Low-Voltage Dual-Gate Organic Thin Film Transistors with Distinctly Placed Source and Drain

Abstract

Dual Gate Organic Thin Film Transistor (DG-OTFT) preferred device because of significantly higher performance in comparison to Single Gate Organic Thin Film Transistor (SG-OTFT). This paper presents the behavior analysis of proposed novel structures of DG-OTFT in terms of electrical parameters such as on-current, subthreshold slope, and threshold voltage. Subsequently, this research paper analyzes the impact on these performance parameters of the asymmetrically placed source and drain in DG-OTFTs. The two dimensional (2D) numerical device simulator is used to investigate the behavioral changes of three (3) different structures based on the distinct arrangements of contacts either at the top or bottom/asymmetric on active layer.
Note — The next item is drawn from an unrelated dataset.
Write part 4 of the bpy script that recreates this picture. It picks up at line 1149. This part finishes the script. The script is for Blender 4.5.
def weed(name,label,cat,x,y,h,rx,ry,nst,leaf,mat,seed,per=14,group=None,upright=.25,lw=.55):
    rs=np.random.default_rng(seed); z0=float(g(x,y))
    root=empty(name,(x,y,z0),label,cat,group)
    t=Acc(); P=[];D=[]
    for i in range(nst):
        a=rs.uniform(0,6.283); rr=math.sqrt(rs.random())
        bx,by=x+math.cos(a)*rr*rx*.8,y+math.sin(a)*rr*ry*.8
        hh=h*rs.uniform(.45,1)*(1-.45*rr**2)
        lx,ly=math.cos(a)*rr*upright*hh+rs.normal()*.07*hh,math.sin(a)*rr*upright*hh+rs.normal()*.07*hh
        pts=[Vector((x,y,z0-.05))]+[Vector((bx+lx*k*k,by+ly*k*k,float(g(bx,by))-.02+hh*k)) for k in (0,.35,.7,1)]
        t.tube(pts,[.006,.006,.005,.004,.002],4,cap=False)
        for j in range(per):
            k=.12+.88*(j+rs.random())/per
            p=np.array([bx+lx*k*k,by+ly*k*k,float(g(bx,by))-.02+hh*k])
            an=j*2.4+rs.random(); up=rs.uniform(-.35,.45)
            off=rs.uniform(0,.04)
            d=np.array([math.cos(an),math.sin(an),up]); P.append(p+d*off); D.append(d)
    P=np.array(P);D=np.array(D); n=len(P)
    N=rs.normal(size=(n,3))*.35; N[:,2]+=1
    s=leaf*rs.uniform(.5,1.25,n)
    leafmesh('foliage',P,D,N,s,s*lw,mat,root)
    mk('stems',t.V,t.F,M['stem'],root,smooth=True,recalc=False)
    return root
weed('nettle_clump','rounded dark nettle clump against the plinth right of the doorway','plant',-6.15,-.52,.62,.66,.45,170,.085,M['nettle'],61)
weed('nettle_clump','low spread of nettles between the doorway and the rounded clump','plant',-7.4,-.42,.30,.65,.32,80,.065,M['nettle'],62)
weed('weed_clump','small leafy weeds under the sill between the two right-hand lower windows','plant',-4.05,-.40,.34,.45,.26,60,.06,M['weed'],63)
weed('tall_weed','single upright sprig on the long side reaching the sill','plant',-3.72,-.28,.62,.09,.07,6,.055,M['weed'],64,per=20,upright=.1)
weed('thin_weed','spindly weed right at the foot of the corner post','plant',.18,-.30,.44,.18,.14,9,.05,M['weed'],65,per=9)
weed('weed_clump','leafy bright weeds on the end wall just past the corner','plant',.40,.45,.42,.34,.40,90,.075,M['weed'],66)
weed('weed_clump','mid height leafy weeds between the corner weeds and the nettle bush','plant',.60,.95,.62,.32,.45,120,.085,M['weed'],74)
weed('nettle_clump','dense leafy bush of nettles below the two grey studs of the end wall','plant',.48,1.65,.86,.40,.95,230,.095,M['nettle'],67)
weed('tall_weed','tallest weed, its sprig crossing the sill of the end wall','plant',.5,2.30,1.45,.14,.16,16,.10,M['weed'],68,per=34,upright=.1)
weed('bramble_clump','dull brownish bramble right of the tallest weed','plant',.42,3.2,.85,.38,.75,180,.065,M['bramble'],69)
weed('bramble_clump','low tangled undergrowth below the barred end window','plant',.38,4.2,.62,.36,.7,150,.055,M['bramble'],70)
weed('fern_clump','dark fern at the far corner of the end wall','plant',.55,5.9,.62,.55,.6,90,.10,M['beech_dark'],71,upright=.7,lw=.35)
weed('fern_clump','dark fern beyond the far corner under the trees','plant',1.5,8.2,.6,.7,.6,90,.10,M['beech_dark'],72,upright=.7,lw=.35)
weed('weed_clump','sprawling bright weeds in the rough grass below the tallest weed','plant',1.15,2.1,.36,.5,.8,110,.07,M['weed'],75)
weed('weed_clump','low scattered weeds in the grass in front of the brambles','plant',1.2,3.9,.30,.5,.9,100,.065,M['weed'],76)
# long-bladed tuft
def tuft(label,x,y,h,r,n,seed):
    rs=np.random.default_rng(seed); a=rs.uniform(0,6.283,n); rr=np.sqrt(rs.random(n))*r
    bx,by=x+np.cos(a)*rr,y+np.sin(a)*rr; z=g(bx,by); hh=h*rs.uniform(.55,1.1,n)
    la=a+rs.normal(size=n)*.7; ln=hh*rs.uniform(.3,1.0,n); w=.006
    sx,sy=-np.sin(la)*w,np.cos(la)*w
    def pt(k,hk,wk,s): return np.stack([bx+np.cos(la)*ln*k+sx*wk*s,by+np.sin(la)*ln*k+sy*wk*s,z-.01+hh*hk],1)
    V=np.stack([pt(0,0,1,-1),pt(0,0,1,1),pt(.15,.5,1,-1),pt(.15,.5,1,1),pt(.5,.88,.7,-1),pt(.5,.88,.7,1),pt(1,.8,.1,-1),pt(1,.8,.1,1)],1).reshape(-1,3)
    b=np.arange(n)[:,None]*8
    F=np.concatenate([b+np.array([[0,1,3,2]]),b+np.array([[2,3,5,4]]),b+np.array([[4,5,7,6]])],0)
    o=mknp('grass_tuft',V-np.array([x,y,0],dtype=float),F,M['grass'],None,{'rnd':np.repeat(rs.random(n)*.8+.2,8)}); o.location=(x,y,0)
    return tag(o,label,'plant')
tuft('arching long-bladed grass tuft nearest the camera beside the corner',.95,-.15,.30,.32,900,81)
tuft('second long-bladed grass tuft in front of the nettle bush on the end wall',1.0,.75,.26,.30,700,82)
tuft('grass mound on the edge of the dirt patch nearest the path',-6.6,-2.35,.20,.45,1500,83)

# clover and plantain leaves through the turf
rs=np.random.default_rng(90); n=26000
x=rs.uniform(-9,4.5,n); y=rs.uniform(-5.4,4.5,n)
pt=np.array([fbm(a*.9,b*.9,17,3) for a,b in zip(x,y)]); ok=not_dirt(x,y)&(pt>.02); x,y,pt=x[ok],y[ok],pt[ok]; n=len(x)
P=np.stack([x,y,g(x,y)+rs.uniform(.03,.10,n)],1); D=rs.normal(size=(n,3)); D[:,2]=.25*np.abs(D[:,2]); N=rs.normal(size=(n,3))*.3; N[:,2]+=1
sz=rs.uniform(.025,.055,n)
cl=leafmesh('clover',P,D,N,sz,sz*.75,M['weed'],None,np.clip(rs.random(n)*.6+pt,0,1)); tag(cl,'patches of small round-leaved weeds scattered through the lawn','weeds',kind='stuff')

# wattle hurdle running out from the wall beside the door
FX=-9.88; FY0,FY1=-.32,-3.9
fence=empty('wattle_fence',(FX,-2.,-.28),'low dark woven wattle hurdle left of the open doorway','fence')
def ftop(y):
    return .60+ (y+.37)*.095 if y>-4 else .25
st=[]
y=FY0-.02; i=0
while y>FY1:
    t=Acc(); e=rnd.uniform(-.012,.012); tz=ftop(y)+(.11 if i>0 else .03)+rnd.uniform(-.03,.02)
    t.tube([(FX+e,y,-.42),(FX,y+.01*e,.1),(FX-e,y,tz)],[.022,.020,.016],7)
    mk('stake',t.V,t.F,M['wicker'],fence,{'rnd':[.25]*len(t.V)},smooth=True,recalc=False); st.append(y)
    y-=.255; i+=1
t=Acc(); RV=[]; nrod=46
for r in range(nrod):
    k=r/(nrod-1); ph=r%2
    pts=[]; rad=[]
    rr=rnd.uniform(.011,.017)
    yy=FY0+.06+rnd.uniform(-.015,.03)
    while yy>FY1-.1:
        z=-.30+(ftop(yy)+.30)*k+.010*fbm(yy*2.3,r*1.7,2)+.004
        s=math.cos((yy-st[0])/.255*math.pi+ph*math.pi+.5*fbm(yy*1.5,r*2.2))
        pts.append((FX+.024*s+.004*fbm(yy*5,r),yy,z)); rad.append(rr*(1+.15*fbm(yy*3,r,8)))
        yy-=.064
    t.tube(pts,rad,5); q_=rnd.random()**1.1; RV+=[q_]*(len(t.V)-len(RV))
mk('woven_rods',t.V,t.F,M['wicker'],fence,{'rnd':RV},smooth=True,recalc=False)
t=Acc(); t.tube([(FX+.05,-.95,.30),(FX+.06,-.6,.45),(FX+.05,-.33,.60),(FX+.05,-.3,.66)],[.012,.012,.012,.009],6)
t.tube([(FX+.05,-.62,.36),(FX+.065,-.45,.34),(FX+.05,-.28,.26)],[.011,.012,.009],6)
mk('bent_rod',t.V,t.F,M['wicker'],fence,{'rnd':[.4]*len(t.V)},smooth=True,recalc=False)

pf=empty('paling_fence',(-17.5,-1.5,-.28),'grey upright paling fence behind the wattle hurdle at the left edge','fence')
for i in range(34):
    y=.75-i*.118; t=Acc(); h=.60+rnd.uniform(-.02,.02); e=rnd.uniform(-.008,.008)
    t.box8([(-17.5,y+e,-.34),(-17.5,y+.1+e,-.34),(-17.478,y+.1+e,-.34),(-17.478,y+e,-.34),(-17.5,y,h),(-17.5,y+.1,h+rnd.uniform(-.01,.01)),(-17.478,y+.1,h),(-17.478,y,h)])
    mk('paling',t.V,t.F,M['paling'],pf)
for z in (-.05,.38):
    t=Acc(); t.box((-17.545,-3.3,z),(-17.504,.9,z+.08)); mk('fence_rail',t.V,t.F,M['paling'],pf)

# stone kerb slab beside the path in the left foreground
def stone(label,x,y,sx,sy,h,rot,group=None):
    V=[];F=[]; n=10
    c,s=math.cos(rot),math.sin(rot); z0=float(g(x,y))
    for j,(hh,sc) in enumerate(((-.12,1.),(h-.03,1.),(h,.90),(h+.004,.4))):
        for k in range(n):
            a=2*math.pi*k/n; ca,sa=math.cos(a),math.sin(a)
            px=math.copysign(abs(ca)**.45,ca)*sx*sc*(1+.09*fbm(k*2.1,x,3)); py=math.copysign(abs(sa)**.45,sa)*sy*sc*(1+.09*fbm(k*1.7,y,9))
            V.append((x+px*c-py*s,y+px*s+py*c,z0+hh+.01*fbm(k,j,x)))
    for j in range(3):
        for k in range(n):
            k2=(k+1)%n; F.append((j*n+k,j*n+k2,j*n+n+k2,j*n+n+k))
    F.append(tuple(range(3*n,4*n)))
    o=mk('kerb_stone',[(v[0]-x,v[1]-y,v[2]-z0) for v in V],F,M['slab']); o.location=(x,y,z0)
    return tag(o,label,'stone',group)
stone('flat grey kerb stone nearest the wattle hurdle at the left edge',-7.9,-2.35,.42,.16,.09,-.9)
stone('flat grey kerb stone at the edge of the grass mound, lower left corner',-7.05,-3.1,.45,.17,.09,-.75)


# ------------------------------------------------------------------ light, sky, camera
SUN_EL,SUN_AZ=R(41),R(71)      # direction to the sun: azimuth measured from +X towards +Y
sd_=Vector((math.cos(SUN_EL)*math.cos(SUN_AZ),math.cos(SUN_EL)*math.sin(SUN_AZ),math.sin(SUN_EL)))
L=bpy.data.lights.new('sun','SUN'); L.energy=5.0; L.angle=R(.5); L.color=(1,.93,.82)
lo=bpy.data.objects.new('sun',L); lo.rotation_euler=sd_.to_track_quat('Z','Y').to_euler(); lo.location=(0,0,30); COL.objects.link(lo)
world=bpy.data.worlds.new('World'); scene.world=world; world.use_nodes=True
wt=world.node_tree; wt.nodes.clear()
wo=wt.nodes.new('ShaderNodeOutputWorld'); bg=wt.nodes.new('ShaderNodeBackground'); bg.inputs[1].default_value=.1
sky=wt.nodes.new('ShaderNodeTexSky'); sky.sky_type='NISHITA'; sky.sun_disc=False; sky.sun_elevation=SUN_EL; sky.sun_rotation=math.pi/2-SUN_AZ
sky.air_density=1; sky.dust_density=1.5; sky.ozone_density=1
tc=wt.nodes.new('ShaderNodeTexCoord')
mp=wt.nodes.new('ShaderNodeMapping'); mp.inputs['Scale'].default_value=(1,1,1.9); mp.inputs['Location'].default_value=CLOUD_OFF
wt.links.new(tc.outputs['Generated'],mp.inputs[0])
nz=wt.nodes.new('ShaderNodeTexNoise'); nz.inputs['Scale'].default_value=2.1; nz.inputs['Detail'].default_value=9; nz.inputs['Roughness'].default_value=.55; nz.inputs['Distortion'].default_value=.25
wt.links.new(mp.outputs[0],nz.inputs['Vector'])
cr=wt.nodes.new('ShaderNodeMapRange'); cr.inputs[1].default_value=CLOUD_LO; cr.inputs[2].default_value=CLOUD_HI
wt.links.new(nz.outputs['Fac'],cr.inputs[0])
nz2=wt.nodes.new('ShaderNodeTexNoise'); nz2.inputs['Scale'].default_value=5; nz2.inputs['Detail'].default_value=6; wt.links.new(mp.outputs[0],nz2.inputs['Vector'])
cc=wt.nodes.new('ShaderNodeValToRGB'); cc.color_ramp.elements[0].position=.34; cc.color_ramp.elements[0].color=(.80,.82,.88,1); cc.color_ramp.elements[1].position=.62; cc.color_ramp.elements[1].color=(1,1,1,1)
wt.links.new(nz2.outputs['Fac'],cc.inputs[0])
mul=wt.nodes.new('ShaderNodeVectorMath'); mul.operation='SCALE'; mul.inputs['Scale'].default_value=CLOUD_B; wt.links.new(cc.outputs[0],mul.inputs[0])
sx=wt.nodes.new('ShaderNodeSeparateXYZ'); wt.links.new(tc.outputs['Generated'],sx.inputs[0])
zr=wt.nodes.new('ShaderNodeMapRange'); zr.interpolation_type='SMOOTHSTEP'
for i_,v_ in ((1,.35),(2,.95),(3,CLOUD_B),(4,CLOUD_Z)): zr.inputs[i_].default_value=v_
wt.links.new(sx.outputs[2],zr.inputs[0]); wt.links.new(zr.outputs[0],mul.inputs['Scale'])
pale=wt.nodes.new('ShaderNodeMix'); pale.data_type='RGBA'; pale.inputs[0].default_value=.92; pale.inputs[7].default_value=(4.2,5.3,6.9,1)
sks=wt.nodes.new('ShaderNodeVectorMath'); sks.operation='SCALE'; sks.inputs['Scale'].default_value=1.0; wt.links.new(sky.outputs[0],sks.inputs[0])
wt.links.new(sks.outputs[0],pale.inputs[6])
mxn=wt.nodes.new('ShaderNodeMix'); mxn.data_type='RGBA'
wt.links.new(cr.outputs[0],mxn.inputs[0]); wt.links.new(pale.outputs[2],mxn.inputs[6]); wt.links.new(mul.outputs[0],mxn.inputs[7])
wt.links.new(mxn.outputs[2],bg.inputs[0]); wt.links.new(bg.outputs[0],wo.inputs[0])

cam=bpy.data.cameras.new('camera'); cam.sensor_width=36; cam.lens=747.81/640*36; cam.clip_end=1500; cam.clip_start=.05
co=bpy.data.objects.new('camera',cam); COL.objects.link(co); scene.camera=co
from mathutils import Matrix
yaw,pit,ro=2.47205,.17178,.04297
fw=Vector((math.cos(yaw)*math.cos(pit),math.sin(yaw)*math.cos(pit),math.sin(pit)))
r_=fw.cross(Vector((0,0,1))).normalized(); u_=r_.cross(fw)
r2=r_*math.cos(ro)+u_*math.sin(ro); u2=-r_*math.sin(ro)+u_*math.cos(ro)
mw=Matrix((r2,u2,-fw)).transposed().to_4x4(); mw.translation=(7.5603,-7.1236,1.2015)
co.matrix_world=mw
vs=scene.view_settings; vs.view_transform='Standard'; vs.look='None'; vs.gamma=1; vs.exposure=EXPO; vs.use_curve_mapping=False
High-voltage (>10 V) based DG-OTFTs have been thoroughly discussed in the recent research phase: yet a very less work has been reported on the low-voltage DG-OTFTs (<10 V) due to the fabrication challenges. Consequently, this paper also presents the low-voltage DG-OTFTs based on the fabricated devices for the three different proposed devices by using parylene film as the gate dielectric to meet the fabrication challenge. Simulation results show that the distinct placements of contacts may result in different device speed that leads to better switching speed for organic digital circuit applications.